Kebo Kyai Slamet, Pembuka Kirab yang Dikeramatkan
Sosok Kebo Kyai Slamet selalu menjadi sorotan dalam kirab malam 1 Suro. Kerbau berkulit putih ini dipercaya sebagai penjaga pusaka tak kasat mata bernama Kyai Slamet, yang hanya diketahui oleh Raja.
“Kyai Slamet sebenarnya bukan nama kerbau. Itu nama pusaka gaib. Kerbau-kerbau ini disebut ‘Kerbau Kyai Slamet’ karena bertugas menjaga pusaka tersebut,” jelas KRT Kalinggo dalam buku tersebut.
Jumlah kebo yang ikut kirab semakin tahun jumlahnya semakin sedikit dan hanya ada empat ekor kerbau bule yang ikut serta. Mereka berjalan paling depan dalam iring-iringan, menjadi cucuk lampah atau pembuka jalan bagi 13 pusaka kerajaan lainnya.
Beberapa pusaka yang dikirab antara lain:
- Kanjeng Kyai Baru
- Kanjeng Kyai Kebo Mas
- Kanjeng Kyai Brekat
- Kanjeng Kyai Batok
- Kanjeng Kyai Kertaraharja
- Kanjeng Kyai Jompong
dan sejumlah pusaka lain yang ditentukan langsung oleh Sinuwun (Raja Keraton).
Setiap pusaka dibungkus kain beludru, diangkat oleh dua orang abdi dalem, dan dijaga dengan ketat oleh petugas khusus yang terus membakar kemenyan.

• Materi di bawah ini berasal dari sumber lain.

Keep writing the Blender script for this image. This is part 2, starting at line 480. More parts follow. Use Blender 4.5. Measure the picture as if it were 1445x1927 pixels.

Selama kirab, peserta tidak diperkenankan berbicara, makan, merokok, maupun minum. Semuanya diwajibkan menjaga sikap dan berpakaian sopan sebagai bentuk penghormatan terhadap ritual sakral ini.

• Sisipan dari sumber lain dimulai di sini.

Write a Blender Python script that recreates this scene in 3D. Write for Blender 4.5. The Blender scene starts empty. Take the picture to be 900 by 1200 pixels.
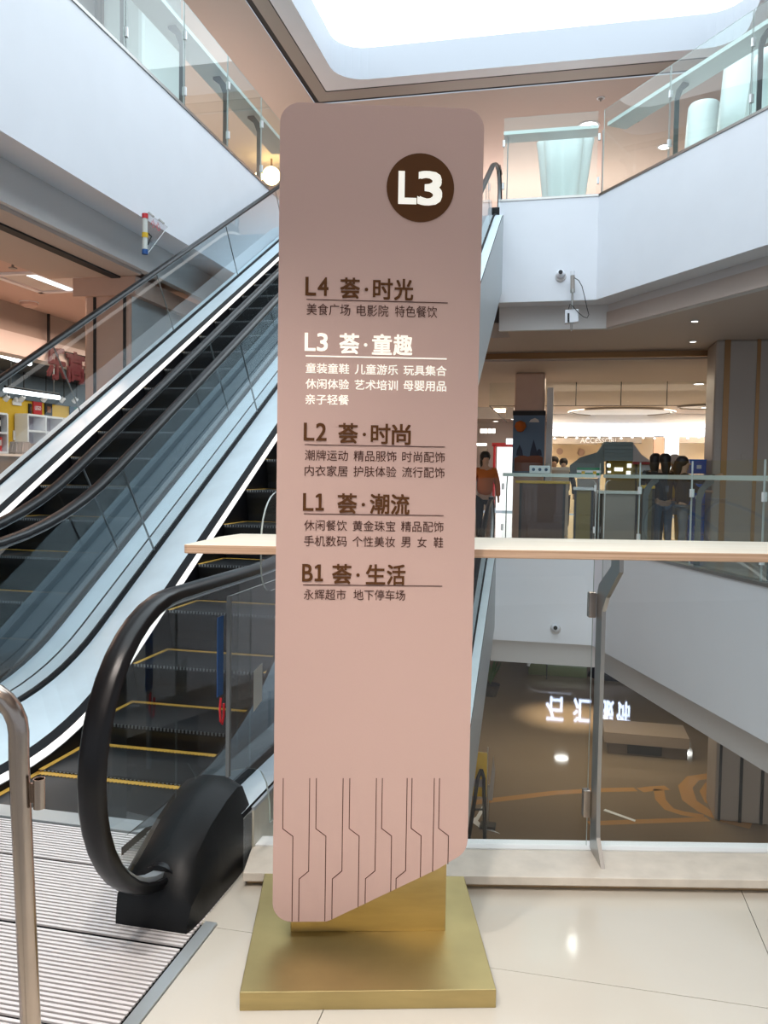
import bpy, bmesh, math, random
from mathutils import Vector, Matrix
random.seed(7)
S = bpy.context.scene
COL = S.collection
R = math.radians
# ---------------------------------------------------------------- camera
F_PX, YAW, PITCH, ROLL, CAM_Z = 955.0, R(12.51), R(2.73), R(.91), 1.4
fwd = Vector((-math.sin(YAW)*math.cos(PITCH), math.cos(YAW)*math.cos(PITCH), -math.sin(PITCH)))
r0 = Vector((math.cos(YAW), math.sin(YAW), 0)); u0 = r0.cross(fwd)
rt = r0*math.cos(ROLL)+u0*math.sin(ROLL); up = -r0*math.sin(ROLL)+u0*math.cos(ROLL)
cam_d = bpy.data.cameras.new('camera'); cam = bpy.data.objects.new('camera', cam_d); COL.objects.link(cam)
cam_d.sensor_fit = 'HORIZONTAL'; cam_d.sensor_width = 36; cam_d.lens = 36*F_PX/900
cam_d.clip_start = .05; cam_d.clip_end = 300
m = Matrix.Identity(4)
for i in range(3):
    m[i][0] = rt[i]; m[i][1] = up[i]; m[i][2] = -fwd[i]
m[0][3], m[1][3], m[2][3] = 0, 0, CAM_Z
cam.matrix_world = m
S.camera = cam
# ---------------------------------------------------------------- world, exposure
S.view_settings.view_transform = 'Standard'; S.view_settings.look = 'None'
S.view_settings.exposure = 0.45; S.view_settings.gamma = 1.0; S.view_settings.use_curve_mapping = False
w = bpy.data.worlds.new('daylight'); S.world = w; w.use_nodes = True
w.node_tree.nodes['Background'].inputs[0].default_value = (.80, .88, 1, 1)
w.node_tree.nodes['Background'].inputs[1].default_value = .40
S.cycles.transparent_max_bounces = 32; S.cycles.max_bounces = 9; S.cycles.diffuse_bounces = 4
S.cycles.glossy_bounces = 4; S.cycles.caustics_reflective = False; S.cycles.caustics_refractive = False

def area(name, loc, size, power, color=(1, 1, 1), rot=(0, 0, 0), sizey=None):
    l = bpy.data.lights.new(name, 'AREA'); l.energy = power; l.color = color; l.size = size
    if sizey: l.shape = 'RECTANGLE'; l.size_y = sizey
    o = bpy.data.objects.new(name, l); COL.objects.link(o); o.location = loc; o.rotation_euler = rot
    return o
WARM = (1, .83, .62)
# lamps: ceiling wash and added fill over the sign's forecourt, the shops and corridors
area('forecourt_light', (-.8, -1.6, 3.6), 3.2, 14, (1, .87, .80), (R(25), 0, 0), 1.2)
for x_ in (-1.3, -.4, .6):  # added spots: their floor bounce brightens the sign's lower part
    l = bpy.data.lights.new('forecourt_fill_spot', 'SPOT'); l.energy = 200; l.color = (1, .9, .82); l.spot_size = R(58); l.spot_blend = .8; l.shadow_soft_size = .08
    o = bpy.data.objects.new('forecourt_fill_spot', l); COL.objects.link(o); o.location = (x_, .45, 3.78); o.rotation_euler = (R(19), 0, 0)
area('corridor_light', (1.5, 20, 3.55), 4, 70, WARM, sizey=3)
area('far_shop_light', (2.5, 28.2, 3.6), 9, 620, (1, .80, .58), sizey=1.5)
area('far_shop_light', (-7.5, 25.0, 3.4), 3, 200, (1, .8, .85), sizey=3)
area('upper_corridor_light', (-1, 20.5, 5.9), 6, 170, (1, .86, .78), (R(180), 0, 0), sizey=2)
area('upper_corridor_light', (-7.2, 13, 5.9), 1.6, 90, (1, .86, .76), (R(180), 0, 0), sizey=8)
area('toy_shop_light', (-10.3, 16.5, 3.44), 2, 65, (1, .95, .85), sizey=5)
area('left_corridor_light', (-6.9, 11.5, 3.65), 1.6, 130, (1, .66, .50), sizey=5)
area('left_corridor_light', (-7.4, 5.5, 3.6), 1.6, 110, (1, .70, .54), (R(-12), R(8), 0), 3)  # second light, added to brighten the column's front
area('lower_floor_light', (.6, 19.5, -1.9), 5, 120, (1, .86, .66), sizey=4)
area('fascia_fill_light', (1.8, -.5, -1.3), 5, 260, (1, .97, .92), (R(62), 0, 0), 2)  # added fill under this slab, lifts the opposite white fascia
area('lower_floor_light', (8, 14.5, -1.9), 2.5, 60, (1, .88, .7), sizey=2)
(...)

Saat kirab berlangsung, sejumlah abdi dalem melakukan tirakat malam 1 Suro dengan semedi di Paningrat dan sebagian lagi berdoa di Masjid Pudyasana.
Ritual ini berakhir sekitar pukul 03.30 pagi ketika seluruh rombongan kirab kembali ke keraton. Usai kirab, pusaka-pusaka akan disimpan kembali di nDalem Ageng Prabasuyasa, ruangan khusus yang dijaga abdi dalem perempuan.
Asal-Usul Kerbau Kyai Slamet
Kebo Bule berjumlah 5 ekor, yang dipercaya sebagai pengawal pusaka Kyai Slamet Kirab saat Malam 1 Suro di Keraton Kasunanan Surakarta atau Keraton Solo, Jawa Tengah (Jateng) digelar pada Rabu (19/7/2023).
Kisah kerbau Kyai Slamet berakar dari sejarah Keraton Kartasura di abad ke-17, masa pemerintahan Pakubuwono II.Saat terjadi pemberontakan oleh Pangeran Mangkubumi, sang raja mengungsi ke Ponorogo. Di sana, ia menerima wahyu bahwa agar kerajaan tetap selamat, pusaka Kyai Slamet harus dijaga sepasang kerbau bule.
Secara ajaib, Bupati Ponorogo yakni Kyai Hasan Besari Tegalsari mempersembahkan sepasang kerbau albino kepada sang raja.
Persembahan itu diterima dan dibawa kembali ke Kartasura, lalu ikut berpindah ke Surakarta saat kerajaan berpindah lokasi. Sejak saat itu, kerbau bule menjadi simbol pelindung kerajaan dan penjaga pusaka gaib.
Tradisi malam 1 Suro tidak hanya sakral, tetapi juga penuh dengan unsur mistis dan kepercayaan rakyat.
Misalnya, masyarakat percaya bahwa kotoran kerbau Kyai Slamet bisa membawa berkah dan menyuburkan tanah. Jika kerbau itu buang kotoran saat kirab, warga akan berebut mengambil dan menyimpannya sebagai jimat keberuntungan.
Tak hanya itu, sebelum kirab dimulai, sang kerbau dipercaya memiliki kebiasaan minum kopi dan makan telur mentah — sebuah kebiasaan yang terus dilakukan turun-temurun.
Meski kini jumlah kerbau keturunan Kyai Slamet terus menyusut, keberadaannya tetap dihormati dan dijaga. Mereka dirawat di kawasan Alun-alun Selatan Keraton Solo, tempat yang juga menjadi lokasi mereka merumput sehari-hari.
Kirab malam 1 Suro ini tidak hanya menjadi bagian dari warisan budaya tak benda, tetapi juga media pelestarian nilai-nilai spiritual, sejarah, dan kebudayaan Jawa yang sarat makna.